Nie było wybuchów, bomb, sztucznej mgły, dobijania rannych, elektromagnesów, bomby termobarycznej, pasów z bombami etc. Była natomiast brzoza, naciski ze strony pasażerów VIP na pilotów, błędy pilotów, nieprawidłowości w funkcjonowaniu wieży kontrolnej.
Cały mit założycielski władzy Jarosława Kaczyńskiego upadł.
PiS doszedł do władzy na kłamstwie smoleńskim i na upadku tego kłamstwa władzę straci. Oczywiście nikt nie przeprosi pomówionych polityków PO, nikt nie przeprosi oszukanego społeczeństwa, ale fakt pozostanie faktem.
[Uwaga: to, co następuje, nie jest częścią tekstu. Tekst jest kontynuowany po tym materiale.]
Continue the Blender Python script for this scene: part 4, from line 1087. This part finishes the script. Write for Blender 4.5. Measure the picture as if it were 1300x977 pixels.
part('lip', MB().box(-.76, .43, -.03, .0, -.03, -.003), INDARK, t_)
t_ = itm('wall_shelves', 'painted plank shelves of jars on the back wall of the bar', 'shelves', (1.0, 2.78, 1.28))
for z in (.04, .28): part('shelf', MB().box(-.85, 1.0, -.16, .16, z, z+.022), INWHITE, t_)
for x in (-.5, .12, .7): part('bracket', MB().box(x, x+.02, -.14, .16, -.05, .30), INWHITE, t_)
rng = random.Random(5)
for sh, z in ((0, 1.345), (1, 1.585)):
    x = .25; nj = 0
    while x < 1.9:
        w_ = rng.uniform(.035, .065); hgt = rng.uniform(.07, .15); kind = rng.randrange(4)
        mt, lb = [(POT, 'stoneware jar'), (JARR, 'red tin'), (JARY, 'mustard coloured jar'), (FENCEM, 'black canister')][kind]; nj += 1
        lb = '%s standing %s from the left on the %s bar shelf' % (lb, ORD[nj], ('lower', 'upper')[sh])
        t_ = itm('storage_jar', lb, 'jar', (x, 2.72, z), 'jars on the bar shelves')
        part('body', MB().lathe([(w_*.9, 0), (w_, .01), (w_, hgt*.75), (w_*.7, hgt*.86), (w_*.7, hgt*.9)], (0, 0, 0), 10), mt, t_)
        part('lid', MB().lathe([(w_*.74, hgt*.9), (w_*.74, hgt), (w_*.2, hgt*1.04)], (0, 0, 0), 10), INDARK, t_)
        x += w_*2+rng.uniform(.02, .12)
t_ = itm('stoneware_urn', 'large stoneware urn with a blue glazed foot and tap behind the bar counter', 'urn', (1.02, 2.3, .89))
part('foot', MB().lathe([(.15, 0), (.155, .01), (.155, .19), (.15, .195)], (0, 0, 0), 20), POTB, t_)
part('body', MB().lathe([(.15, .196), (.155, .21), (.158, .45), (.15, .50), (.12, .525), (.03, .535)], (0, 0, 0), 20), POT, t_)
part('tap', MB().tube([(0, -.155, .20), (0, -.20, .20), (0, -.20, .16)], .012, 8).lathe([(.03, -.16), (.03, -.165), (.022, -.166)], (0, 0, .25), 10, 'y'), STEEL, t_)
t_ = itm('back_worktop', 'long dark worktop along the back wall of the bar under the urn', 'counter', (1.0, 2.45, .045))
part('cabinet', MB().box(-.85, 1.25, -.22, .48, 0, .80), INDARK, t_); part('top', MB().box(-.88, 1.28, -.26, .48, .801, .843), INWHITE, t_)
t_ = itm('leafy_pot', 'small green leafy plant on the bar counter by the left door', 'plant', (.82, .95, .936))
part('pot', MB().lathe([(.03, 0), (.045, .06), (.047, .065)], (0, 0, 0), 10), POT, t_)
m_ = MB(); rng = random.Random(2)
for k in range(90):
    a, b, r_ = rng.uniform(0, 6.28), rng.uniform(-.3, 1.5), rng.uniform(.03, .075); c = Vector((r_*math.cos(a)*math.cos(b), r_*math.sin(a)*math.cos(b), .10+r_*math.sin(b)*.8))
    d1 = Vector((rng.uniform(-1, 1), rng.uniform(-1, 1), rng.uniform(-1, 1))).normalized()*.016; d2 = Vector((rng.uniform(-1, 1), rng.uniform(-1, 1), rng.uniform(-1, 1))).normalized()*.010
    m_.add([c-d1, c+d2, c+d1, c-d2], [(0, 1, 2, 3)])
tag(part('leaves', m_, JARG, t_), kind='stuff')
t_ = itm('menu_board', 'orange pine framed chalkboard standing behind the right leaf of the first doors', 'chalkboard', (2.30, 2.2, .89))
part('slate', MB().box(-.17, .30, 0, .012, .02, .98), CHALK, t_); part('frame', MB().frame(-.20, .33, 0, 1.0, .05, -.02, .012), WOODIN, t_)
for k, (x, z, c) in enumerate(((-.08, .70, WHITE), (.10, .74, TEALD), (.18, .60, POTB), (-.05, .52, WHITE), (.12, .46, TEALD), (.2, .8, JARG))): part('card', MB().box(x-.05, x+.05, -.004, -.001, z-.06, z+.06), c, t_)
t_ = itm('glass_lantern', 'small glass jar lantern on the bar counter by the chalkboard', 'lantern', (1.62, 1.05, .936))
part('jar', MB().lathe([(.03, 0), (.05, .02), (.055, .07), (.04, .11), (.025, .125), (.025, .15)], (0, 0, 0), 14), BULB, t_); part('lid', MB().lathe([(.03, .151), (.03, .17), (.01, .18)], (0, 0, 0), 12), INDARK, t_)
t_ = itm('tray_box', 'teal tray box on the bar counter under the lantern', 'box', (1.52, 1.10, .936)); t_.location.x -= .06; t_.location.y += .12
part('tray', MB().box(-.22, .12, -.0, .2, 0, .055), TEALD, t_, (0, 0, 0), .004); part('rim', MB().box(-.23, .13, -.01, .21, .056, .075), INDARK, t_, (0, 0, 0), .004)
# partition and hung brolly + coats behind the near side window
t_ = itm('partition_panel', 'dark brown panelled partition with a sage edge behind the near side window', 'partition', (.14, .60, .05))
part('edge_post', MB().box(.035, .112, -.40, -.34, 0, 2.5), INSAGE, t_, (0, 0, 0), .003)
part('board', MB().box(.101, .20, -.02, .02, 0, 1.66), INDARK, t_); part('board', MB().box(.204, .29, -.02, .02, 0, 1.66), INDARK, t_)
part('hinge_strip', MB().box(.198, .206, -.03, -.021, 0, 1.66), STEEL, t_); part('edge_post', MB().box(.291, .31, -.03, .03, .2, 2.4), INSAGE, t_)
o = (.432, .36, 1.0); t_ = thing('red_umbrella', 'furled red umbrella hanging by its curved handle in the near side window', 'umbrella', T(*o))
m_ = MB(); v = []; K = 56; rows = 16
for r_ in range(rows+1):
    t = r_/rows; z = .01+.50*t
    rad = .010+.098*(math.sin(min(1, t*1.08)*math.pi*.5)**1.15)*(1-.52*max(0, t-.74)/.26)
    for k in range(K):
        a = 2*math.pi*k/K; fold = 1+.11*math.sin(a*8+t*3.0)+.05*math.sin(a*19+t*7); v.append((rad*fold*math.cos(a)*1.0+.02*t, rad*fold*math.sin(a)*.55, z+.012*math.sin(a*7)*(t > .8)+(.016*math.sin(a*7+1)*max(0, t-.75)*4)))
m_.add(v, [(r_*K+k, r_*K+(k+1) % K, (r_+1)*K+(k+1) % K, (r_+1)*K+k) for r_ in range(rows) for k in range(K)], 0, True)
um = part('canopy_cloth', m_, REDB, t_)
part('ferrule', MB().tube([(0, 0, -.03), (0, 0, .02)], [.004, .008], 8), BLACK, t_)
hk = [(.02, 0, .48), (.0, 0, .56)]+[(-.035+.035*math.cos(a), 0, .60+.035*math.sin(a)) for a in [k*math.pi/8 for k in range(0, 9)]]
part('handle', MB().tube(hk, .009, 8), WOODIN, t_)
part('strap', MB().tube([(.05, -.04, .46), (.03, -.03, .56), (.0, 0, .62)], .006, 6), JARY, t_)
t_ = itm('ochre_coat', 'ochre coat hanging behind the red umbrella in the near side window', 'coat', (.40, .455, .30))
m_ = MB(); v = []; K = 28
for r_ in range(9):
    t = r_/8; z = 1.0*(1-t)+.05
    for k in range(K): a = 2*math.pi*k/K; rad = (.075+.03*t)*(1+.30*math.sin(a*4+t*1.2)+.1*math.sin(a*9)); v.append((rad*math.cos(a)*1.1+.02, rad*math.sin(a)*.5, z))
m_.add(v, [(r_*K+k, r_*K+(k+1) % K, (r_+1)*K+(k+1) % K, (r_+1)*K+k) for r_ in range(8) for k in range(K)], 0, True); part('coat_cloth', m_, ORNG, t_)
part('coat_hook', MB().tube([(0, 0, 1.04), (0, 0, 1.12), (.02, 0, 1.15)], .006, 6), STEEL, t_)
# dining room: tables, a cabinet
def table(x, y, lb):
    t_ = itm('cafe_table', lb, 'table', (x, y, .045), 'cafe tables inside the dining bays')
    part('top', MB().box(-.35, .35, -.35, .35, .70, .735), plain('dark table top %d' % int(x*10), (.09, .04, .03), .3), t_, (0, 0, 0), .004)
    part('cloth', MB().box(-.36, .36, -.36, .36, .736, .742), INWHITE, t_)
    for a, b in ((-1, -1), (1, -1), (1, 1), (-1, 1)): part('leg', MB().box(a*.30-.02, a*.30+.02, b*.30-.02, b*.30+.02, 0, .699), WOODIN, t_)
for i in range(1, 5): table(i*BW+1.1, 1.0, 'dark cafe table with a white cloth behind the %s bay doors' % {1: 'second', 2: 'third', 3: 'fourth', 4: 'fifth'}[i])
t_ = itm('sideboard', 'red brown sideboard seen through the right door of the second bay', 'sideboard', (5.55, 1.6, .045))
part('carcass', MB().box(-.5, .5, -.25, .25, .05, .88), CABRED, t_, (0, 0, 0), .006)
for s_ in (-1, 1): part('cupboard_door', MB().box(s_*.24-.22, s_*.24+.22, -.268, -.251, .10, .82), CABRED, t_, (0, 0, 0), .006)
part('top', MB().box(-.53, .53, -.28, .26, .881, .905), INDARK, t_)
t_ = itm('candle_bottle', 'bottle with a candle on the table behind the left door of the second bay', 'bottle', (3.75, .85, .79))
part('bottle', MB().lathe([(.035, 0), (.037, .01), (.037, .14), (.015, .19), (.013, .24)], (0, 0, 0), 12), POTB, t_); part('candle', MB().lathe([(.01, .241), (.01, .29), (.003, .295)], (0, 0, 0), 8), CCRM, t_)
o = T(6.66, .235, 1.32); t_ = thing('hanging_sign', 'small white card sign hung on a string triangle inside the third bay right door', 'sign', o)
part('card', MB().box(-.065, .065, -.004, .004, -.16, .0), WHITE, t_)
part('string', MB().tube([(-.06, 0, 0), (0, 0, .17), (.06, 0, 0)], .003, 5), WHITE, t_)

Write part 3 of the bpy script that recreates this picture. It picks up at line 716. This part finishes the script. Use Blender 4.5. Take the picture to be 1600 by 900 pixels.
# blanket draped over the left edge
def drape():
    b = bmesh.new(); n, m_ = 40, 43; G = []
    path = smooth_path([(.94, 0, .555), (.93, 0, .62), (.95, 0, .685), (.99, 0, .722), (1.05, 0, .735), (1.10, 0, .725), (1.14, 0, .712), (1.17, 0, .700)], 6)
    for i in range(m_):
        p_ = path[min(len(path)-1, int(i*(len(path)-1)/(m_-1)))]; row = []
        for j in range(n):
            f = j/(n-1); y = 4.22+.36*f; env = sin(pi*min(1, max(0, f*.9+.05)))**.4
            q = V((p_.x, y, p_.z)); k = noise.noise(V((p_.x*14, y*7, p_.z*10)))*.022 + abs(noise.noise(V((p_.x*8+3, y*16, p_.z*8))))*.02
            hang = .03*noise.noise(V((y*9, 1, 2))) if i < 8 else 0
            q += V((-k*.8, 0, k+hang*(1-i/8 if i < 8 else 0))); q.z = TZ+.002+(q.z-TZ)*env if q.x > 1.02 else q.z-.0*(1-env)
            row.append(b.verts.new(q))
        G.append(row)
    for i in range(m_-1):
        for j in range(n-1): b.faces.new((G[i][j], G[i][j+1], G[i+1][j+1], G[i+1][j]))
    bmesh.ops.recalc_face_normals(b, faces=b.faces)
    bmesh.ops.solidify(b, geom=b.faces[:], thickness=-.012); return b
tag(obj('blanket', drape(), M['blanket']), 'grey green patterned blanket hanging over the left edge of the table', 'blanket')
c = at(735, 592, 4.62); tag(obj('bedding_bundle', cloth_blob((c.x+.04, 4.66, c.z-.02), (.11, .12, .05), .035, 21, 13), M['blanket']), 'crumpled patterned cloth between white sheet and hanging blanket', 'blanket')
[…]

Przez osiem ostatnich lat przedstawiciele rządzącej obecnie partii kłamali i oszukiwali, aby dojść do władzy poprzez dyskredytację Platformy Obywatelskiej. Pan Macierewicz nie zaprzestanie do końca życia opowiadać bzdur, gdyż nie może się już z tego wycofać. Ale jako polityk jest skończony, a jego klęska pociągnie partię, której jest wiceprezesem na dno.
Bo tak się zawsze kończą kłamstwa. Mają krótkie nóżki, którym żadna drabinka nie pomoże. Ani nawet trzymetrowy pomnik.
Od tych, którzy głosili tezę o zamachu oszukani przez Macierewicza musimy wymagać, aby przeprosili za głoszone tezy. Gdyż tego wymaga elementarna uczciwość.